REQUIRED WORK
Give back exactly the lines from the beginning of the listing below to the line holding "[[at(702, 1120, d", both ends included; the pictures stay out.

....

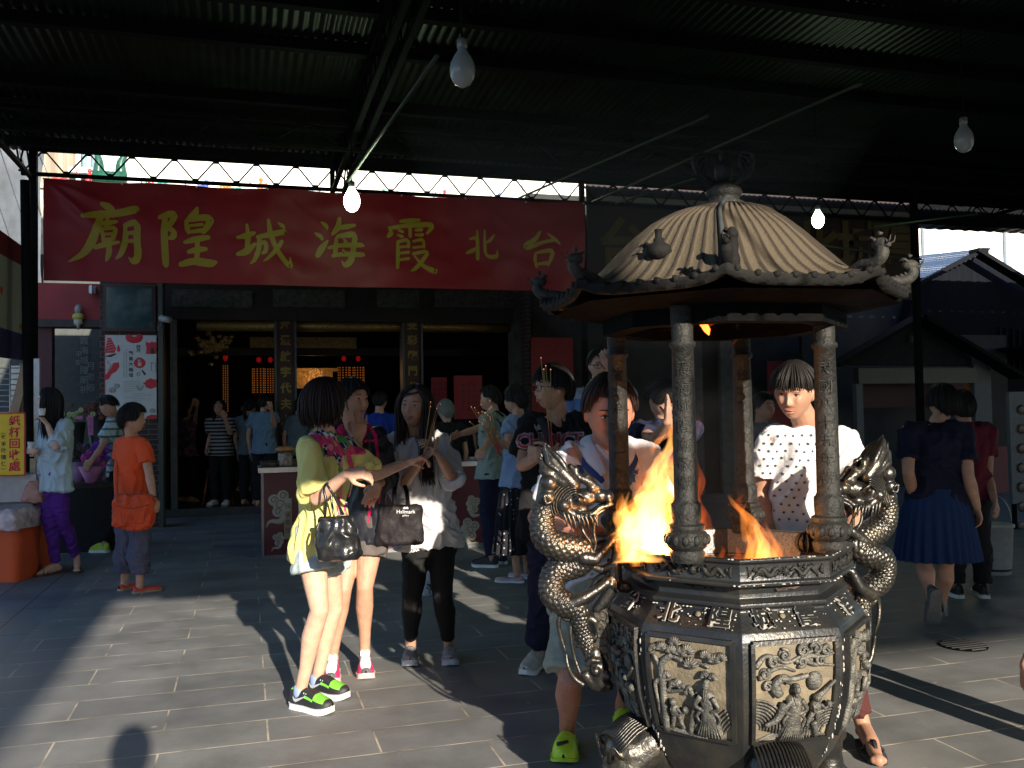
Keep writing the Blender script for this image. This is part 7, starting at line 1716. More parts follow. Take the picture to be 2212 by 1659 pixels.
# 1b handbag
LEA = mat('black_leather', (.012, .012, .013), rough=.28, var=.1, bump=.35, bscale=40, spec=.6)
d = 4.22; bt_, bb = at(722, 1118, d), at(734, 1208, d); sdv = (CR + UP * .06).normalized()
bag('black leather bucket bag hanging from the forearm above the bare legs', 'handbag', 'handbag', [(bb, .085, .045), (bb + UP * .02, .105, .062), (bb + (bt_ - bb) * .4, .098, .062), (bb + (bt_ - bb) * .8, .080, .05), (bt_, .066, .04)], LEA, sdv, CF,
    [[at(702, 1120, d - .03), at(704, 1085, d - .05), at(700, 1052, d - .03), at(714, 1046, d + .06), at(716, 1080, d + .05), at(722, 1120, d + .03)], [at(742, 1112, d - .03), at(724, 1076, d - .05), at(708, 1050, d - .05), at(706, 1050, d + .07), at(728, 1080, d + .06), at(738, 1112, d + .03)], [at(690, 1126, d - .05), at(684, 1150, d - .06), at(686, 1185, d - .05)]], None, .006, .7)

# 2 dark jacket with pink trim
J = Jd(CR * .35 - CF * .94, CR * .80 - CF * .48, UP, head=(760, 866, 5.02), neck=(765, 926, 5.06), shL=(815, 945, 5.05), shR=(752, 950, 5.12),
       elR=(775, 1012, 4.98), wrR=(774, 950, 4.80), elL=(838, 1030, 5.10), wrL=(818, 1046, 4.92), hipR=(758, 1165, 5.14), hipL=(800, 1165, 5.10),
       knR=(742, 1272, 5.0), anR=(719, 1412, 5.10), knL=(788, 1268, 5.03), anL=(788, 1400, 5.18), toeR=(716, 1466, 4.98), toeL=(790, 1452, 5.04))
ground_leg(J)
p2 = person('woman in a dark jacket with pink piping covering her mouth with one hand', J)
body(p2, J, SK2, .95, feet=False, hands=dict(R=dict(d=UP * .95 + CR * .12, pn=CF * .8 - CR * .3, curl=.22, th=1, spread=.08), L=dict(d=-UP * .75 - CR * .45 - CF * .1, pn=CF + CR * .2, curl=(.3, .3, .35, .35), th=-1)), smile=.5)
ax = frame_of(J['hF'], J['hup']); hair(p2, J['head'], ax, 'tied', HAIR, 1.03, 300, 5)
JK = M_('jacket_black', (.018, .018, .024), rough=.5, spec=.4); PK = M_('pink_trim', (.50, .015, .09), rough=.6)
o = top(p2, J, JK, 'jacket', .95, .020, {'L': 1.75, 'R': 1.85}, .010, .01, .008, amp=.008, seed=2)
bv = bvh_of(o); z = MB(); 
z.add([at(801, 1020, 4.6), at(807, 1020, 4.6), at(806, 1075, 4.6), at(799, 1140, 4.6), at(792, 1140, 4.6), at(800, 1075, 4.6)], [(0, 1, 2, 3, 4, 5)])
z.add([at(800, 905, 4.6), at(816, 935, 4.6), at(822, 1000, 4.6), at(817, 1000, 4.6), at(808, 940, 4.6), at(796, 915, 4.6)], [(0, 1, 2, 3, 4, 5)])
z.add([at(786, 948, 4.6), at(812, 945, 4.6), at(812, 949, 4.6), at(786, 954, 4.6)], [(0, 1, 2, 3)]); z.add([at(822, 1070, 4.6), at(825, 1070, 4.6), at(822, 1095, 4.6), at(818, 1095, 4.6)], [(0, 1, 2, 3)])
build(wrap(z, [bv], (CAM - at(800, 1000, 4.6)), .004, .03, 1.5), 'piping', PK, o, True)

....

FULL OUTPUT
Keep writing the Blender script for this image. This is part 7, starting at line 1716. More parts follow. Take the picture to be 2212 by 1659 pixels.
# 1b handbag
LEA = mat('black_leather', (.012, .012, .013), rough=.28, var=.1, bump=.35, bscale=40, spec=.6)
d = 4.22; bt_, bb = at(722, 1118, d), at(734, 1208, d); sdv = (CR + UP * .06).normalized()
bag('black leather bucket bag hanging from the forearm above the bare legs', 'handbag', 'handbag', [(bb, .085, .045), (bb + UP * .02, .105, .062), (bb + (bt_ - bb) * .4, .098, .062), (bb + (bt_ - bb) * .8, .080, .05), (bt_, .066, .04)], LEA, sdv, CF,
    [[at(702, 1120, d - .03), at(704, 1085, d - .05), at(700, 1052, d - .03), at(714, 1046, d + .06), at(716, 1080, d + .05), at(722, 1120, d + .03)], [at(742, 1112, d - .03), at(724, 1076, d - .05), at(708, 1050, d - .05), at(706, 1050, d + .07), at(728, 1080, d + .06), at(738, 1112, d + .03)], [at(690, 1126, d - .05), at(684, 1150, d - .06), at(686, 1185, d - .05)]], None, .006, .7)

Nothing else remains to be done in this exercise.